Newbie looking for balancing help

Mar 3, 2012
5
Opened the pool last week and water now looks very good. Received my test kit and here are my first test results:

Filter Pressure: 16
Water Temp: 57 F
Free Chlorine: 4
CC: 0
pH: 7.4
TA: 50
CH: 140
CyA: Less than 30 (too low to read)
Salt: 1300

I know I am low on the Salt, CyA, TA and slightly on pH. Assuming 60* F water is too low to generate chlorine, but my cell lights are all green and FC levels look pretty good.

Used the Pool Calculator to determine what to add, but need to know what order I should proceed. I am assuming you make 1 add at a time and then retest before proceeding due to the interactions on multiple parameters from adjustments??

Love the forum and have learned a ton from reading the posts.

Thanks for the help.
 
Welcome to TFP!

It sounds like you have a fairly clear understanding of what to do already. :)

I would raise the TA only a little, to around 70. You want TA fairly low with a SWG.

Don't worry about PH. It is alright where it is for now (even if CYA lowers it a little), and it will tend to come up on it's own over time. Just check occasionally and raise it a little if it goes below 7.2 from adding CYA.

Salt and CYA both need to come up, as you have already figured out. The main thing is to not overshoot, so be a little bit cautious about how much you add (say 2/3 or 3/4 of what you think you need), give it time to mix in (salt one day, CYA one week), test again to see where you are, and adjust from there.

PH and TA interact a fair bit, and CYA will lower PH a little. On the other hand, salt doesn't really interact with anything.
 
Thanks Jason, I will take your advice and only add a portion of what the Pool Calculator calls for and then retest.

Couple of other questions. Does the low water temp have any bearing on low CyA reading (even though, I don't think any conditioner was ever added to the pool after it was constructed at the end of last year)? Also, should I be concerned that my salt strips show 1300 ppm but the green salt light on the IC-40 unit indicates OK salt? Again, is this a function of low water temp?

Thanks again for the guidance.
 
It is recommended to let the water come to room temperature before you test the CYA ... although I am not sure the cold makes it read high or low.

I think most SWG do not function with water < 60-65 degrees.
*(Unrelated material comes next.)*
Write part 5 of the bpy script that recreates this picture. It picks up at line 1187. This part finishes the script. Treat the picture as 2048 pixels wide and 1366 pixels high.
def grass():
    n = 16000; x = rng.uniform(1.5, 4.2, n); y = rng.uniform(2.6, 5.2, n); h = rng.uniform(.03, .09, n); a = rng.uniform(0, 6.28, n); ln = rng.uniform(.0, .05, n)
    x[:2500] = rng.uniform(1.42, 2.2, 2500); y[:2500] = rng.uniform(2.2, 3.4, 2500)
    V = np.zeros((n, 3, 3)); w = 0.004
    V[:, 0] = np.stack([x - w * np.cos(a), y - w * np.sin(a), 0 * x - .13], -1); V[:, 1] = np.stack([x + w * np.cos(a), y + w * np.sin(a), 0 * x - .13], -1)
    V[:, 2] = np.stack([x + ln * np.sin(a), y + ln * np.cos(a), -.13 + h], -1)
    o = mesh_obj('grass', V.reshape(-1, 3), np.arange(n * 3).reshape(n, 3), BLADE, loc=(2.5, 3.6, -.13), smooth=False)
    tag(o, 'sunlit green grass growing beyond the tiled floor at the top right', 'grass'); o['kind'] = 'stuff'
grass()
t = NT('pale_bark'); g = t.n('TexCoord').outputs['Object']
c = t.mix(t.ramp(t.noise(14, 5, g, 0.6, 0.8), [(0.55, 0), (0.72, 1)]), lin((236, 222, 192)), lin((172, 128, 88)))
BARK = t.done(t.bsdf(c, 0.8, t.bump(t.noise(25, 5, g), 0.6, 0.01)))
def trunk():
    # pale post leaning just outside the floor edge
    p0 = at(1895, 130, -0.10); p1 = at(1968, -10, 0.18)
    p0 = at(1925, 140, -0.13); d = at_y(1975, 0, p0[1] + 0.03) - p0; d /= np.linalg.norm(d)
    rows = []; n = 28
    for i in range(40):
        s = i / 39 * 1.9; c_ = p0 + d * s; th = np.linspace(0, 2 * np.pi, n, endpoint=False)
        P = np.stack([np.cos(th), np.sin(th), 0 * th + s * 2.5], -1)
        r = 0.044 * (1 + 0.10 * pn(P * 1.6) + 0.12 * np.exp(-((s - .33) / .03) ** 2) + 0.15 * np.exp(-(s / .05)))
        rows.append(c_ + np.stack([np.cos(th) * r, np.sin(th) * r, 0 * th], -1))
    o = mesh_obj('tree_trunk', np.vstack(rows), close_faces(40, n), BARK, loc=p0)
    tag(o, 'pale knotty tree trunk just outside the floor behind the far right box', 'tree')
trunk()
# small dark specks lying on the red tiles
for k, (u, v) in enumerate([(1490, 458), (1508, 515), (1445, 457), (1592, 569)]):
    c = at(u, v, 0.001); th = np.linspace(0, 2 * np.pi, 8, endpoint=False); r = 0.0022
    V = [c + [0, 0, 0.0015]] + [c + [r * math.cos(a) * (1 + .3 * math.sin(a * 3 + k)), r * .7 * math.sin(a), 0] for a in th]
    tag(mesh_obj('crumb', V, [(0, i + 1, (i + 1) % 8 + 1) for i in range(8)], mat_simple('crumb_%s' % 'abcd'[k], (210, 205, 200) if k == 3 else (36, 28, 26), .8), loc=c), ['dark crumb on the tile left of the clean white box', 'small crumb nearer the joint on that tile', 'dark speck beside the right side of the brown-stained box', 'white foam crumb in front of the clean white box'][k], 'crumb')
I think maybe you are correct and the green light is not actually accurate given the temperature of the water. Seems like a pretty large discrepancy in salt reading, but I am guessing the strip is more accurate ... you could have a pool store test done to see where they put the level at.
 
Cold water can sometimes cause the CYA test to read lower than actual. The cold slows down the reaction, which can mean fewer of the particles that cloud the water are produced, the water is clear than it should be, and the reading is lower than actual.